Gapyeong—Nearby Vacation Land

For Chuseok this year we visited Gapyeong, a vacation area of mountains, rivers and lakes just outside of Seoul. It was a good place for a quick getaway.

We visited two places, Nami Island and the Garden of Morning Calm. Nami Island is by far the more famous and more popular of these two places.  It became famous as a romantic site in one of the first really popular K-dramas, Winter Sonata. An island in the middle of the Bukhangang (the North Han River), it is reachable by a five-minute ferry ride (or there’s a more expensive option to zip wire in; these are tourist places). The island brands itself as its own nation, the Republic of Nami.

Nami Island has some lovely walks, particularly its lanes of trees. And it has lots of whimsical statuary and such that makes it a great place for families. If you do not have kids to entertain, you may find it, as we did, somewhat overdeveloped. Nonetheless, we enjoyed it.

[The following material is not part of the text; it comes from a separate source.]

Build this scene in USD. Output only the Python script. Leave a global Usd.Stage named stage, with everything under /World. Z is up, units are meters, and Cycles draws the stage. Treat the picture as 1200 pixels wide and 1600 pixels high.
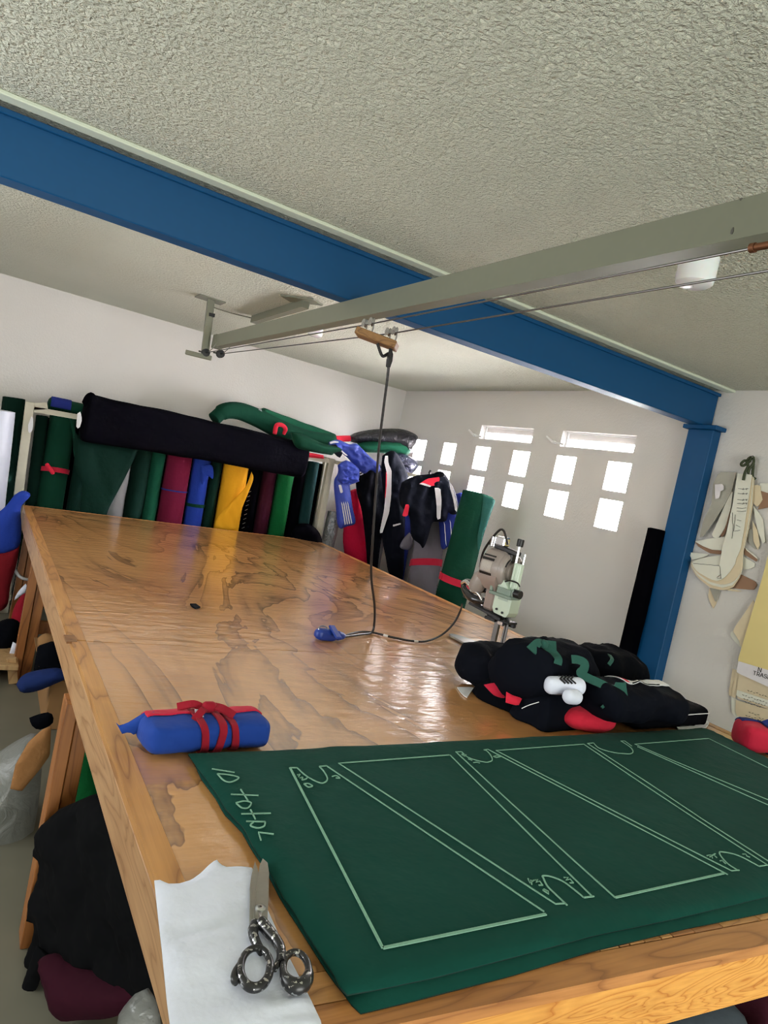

The next day we went to a private arboretum, called in English “The Garden of Morning Calm.” This name comes, apparently, from a phrase often associated with Korea, “The Land of the Morning Calm,” coined by the early twentieth-century Indian poet Rabindranāth Tagore. (I say “apparently” because I have also read that the phrase is a translation of the name for the last Korean dynasty, the Chosun, but I think that claim has less authority. I would like to find the poem by Tagore and learn about its origin.)

In planning the visit to Gapyeong, the trip to the arboretum was an afterthought compared to the visit to Nami Island, but it turned out to be the highlight of the trip. This arboretum is beautiful, and we very much recommend it.

In addition to the varieties of trees, flowers and architectural features, the beauty of the place lies in its situation in a valley, so that the controlled nature of the arboretum is framed by the wild nature of the Korean mountains. Because those mountains are not tall enough to be sublime, the garden does not not quite create a play between the sublime and the beautiful (for you English eighteenth-century fans), but it is close.

Speaking of close, this arboretum, like Nami Island, is a completely doable day trip from Seoul, or even Incheon, though travel from the latter is long enough to justify an overnight. Gapyeong is not the most sensational place we’ve visited in Korea, but it was still a lot of fun, and is reachable from Incheon for a subway ride of less than $3.00! Can your subway do that?